Doch dazu kommt Rahel nicht mehr. „Wir müssen das Haus anzünden und verbrennen. Du musst verbrennen, um rein zu werden“, wiederholt Natifa immer wieder, gemeinsam mit den anderen Schauspielerinnen. Sie entfacht das Feuer.
„Ka im Grab“ zeigt verschiedene Perspektiven und Umgänge mit Trauma und Widerstand – bedrückend.

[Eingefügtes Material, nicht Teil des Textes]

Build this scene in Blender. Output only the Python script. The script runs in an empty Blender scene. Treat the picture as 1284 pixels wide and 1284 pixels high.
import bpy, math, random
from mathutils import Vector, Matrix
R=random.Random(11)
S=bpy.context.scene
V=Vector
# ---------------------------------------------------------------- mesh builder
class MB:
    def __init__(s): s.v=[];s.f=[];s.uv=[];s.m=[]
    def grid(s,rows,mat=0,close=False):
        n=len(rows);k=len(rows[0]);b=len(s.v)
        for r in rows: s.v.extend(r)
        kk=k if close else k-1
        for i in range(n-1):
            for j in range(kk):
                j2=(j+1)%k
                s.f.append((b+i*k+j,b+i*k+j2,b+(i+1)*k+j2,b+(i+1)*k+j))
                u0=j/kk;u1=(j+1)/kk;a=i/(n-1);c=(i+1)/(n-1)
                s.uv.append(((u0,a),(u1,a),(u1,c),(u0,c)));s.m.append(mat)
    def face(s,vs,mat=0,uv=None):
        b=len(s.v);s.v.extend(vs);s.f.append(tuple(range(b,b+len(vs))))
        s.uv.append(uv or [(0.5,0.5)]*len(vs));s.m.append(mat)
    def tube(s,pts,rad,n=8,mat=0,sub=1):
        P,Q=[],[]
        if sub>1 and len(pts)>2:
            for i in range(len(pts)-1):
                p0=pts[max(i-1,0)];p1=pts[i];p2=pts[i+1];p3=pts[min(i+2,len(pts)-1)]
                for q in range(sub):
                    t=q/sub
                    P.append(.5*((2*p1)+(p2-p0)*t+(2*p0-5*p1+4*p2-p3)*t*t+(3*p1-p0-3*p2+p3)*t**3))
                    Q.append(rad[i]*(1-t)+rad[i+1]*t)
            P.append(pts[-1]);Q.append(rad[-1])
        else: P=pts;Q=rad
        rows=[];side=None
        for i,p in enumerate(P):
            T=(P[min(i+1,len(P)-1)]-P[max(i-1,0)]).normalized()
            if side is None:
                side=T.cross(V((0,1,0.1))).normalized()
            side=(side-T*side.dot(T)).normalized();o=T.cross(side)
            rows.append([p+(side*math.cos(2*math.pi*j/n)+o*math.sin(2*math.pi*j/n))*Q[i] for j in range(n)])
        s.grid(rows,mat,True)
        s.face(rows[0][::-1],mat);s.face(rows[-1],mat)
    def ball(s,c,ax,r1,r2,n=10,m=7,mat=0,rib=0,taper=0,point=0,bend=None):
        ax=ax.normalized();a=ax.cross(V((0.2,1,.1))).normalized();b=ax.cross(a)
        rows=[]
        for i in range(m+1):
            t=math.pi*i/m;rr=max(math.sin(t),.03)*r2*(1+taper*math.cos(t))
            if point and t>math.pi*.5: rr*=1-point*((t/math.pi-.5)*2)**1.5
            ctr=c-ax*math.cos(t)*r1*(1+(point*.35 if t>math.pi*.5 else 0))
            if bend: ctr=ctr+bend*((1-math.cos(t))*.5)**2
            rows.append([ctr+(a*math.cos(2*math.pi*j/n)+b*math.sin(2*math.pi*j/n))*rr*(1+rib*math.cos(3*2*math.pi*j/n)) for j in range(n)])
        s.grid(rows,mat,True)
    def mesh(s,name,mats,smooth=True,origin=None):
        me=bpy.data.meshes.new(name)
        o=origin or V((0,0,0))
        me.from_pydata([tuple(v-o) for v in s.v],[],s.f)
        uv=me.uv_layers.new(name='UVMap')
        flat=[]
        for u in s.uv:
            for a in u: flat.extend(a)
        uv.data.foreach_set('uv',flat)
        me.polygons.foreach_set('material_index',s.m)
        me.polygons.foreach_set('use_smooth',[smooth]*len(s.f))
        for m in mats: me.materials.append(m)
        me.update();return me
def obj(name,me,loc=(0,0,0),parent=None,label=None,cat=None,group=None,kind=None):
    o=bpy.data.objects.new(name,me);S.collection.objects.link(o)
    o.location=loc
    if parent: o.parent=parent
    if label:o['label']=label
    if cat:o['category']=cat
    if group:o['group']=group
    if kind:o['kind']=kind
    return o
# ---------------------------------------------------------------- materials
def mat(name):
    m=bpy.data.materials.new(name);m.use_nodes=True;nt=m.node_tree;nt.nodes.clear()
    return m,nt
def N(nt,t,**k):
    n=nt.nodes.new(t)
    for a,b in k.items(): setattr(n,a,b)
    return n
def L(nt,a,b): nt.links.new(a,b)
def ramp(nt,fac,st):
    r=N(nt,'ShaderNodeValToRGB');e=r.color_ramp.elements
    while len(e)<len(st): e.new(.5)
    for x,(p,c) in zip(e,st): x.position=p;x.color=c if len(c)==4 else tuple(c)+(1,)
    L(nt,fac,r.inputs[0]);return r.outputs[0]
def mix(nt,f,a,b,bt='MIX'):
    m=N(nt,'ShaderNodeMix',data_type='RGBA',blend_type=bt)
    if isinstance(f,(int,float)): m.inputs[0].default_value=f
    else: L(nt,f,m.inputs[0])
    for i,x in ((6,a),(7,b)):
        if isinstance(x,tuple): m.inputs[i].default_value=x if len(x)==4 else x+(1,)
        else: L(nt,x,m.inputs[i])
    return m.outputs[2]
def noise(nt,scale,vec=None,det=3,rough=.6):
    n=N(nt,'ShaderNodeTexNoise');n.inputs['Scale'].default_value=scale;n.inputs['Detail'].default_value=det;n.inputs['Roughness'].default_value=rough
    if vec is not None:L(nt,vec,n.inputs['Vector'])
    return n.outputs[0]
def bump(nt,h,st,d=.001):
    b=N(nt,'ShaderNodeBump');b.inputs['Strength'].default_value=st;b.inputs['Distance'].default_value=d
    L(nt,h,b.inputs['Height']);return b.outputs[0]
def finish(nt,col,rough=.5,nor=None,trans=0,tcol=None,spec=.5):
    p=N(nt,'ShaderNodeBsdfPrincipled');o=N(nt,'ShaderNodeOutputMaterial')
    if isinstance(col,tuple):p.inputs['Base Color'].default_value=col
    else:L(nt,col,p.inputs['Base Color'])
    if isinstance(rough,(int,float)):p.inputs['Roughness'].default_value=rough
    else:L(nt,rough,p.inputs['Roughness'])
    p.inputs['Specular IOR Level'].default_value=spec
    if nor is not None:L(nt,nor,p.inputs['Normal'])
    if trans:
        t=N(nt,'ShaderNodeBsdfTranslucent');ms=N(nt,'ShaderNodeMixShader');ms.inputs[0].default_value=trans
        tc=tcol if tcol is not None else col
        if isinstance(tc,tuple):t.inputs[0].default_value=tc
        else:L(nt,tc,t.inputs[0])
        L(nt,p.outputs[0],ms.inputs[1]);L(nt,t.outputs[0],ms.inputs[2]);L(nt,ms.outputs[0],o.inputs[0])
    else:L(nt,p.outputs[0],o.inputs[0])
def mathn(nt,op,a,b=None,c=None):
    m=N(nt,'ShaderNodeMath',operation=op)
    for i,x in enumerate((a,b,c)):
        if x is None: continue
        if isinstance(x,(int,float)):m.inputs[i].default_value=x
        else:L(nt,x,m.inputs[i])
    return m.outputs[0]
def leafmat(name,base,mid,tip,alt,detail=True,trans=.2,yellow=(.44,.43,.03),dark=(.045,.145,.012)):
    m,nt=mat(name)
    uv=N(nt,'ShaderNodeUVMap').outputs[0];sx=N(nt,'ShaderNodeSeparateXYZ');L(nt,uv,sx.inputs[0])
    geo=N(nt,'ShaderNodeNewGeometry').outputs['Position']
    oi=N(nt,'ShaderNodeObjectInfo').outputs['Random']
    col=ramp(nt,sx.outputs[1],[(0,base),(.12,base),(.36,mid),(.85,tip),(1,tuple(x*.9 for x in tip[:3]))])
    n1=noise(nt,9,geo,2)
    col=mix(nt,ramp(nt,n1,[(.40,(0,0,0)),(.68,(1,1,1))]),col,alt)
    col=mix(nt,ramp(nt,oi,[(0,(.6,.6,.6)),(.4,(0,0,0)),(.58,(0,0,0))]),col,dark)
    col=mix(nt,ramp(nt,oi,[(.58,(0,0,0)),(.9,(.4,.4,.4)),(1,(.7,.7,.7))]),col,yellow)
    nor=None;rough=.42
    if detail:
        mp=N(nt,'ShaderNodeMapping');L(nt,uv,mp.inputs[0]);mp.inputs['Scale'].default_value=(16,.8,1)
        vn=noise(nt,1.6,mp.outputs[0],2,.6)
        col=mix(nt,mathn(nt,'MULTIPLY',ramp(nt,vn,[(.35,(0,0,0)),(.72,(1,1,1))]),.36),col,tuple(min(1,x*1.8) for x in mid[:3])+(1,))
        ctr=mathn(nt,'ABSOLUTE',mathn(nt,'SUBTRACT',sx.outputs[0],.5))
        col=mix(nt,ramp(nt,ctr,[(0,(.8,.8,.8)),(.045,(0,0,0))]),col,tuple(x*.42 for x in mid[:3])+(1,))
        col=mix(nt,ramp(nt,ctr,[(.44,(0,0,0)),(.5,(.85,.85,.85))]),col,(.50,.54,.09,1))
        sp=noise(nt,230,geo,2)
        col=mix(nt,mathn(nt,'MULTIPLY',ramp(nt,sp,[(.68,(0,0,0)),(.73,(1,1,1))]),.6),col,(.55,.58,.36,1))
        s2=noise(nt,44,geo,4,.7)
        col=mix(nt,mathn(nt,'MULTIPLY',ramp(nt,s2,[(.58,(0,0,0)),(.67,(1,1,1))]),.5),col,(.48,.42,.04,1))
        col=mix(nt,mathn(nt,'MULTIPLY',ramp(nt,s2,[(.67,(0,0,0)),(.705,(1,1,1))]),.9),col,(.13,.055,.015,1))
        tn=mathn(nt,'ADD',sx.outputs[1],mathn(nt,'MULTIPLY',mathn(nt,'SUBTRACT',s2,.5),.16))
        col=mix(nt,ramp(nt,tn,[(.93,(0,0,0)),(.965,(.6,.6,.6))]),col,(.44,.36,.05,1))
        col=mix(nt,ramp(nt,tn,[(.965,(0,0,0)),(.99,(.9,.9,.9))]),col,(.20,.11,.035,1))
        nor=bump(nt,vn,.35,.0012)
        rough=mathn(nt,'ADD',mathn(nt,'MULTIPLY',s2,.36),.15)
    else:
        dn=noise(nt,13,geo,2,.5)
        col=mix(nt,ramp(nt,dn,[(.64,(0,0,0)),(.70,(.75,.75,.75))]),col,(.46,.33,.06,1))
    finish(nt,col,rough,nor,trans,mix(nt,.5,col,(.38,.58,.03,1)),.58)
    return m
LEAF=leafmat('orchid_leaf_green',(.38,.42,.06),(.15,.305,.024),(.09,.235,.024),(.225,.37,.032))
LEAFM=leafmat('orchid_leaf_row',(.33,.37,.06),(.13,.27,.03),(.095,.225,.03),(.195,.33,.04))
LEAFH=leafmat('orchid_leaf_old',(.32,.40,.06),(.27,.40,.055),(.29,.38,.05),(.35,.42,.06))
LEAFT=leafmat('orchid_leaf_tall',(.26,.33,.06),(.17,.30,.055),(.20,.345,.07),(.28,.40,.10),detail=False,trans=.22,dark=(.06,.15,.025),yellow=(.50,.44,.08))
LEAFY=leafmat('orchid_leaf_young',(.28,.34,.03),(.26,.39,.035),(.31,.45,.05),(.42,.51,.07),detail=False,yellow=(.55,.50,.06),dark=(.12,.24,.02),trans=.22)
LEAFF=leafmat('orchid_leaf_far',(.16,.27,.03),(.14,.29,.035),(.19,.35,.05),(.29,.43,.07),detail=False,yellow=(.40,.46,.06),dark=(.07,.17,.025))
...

Mit der Unterdrückung von Frauen und ihren Stimmen beschäftigt sich auch das Kollektiv Heads and Voices mit „The Voice of Women“. In der 50-minütigen Livestream-Performance verbinden Judith Evers, Ilona Ottenbreit und Irene Graziadei Sprache, Malerei und Musik. Indem sie Ausschnitte aus Reden von fünf ausgewählten Aktivistinnen wiederholen, wollen sie den Stimmen der Frauen erneut einen Raum schenken.
Im weißen Raum steht Graziadei hinter ihrem Laptop zwischen Instrumenten. Mit einer Loop-Maschine baut sie einen Beat aus Mundharmonika und Gesang. Währenddessen wird ein Bild von Malala Yousafzai, der pakistanischen Kinderrechtsaktivistin, auf eine Leinwand projiziert. Ottenbreit beginnt das Foto nachzumalen. „Ich kann nichts mehr hören ... Sie haben auf mich geschossen“, spricht Evers. „Sie wollten mich aus dem Verkehr ziehen.“
Es folgt eine Projektion von Rebecca Lolosoli, Gründerin des Frauendorfs „Umoja“ in Kenia. „Das ist Tradition. Er darf seine Frau schlagen. … Ich stehe wieder auf und ich werde einen sicheren Ort schaffen.“ – wieder formen die Worte einen sich wiederholenden Beat, unterlegt von Graziadeis Gitarre. Parallel malt Ottenbreit Lolosolis Gesicht über das von Malala.
Dieses Szenario wiederholt sich mit Bildern und Sätzen der Vorsitzenden der Menschenrechtsinitiative „OUR HOUSE“ Olga Karach aus Belarus, Black Lives Matter-Mitgründerin Patrisse Khan-Cullors und der saudi-arabischen Frauenrechtlerin Loujain al-Hathloul. Allmählich entsteht ein großes Gemälde, das sie alle verbindet.
Während ich es unfassbar wichtig finde, Stimmen relevanter (und eigentlich aller) Frauen im Alltag und der Kultur hervorzuheben, hat mir in diesem Fall stellenweise der Kontext gefehlt. Wenn man über die Frauen wenig weiß, klären einen die Zitate auch nicht auf, was ihre Dringlichkeit mindert. Auch die Namen der Aktivistinnen hätten im gesprochenen Text und nicht nur auf dem Bildschirm vorkommen sollen.
Insgesamt bin ich froh, dass es aktuell so viele Performances von Frauen über Frauen gibt. Zumal die drei nicht die einzigen im Programm des Performing Arts Festival Berlin sind. Ich hätte es persönlich jedoch aufbauend gefunden, eine Performance mit einem Lichtblick zu sehen. Auch ein Hauch Positivität und Leichtigkeit kann Veränderung bringen. Dem kam „Shell“ am Nächsten. Allerdings hatte „Shell“ auch keine Aufstände oder lebensbedrohlichen Situationen zum Thema. Wichtig aber waren sie alle, um von der immer noch bestehenden Unterdrückung von Frauen auf verschiedenste Arten zu erzählen. Und von der Dringlichkeit, ihr endlich ein Ende zu setzen.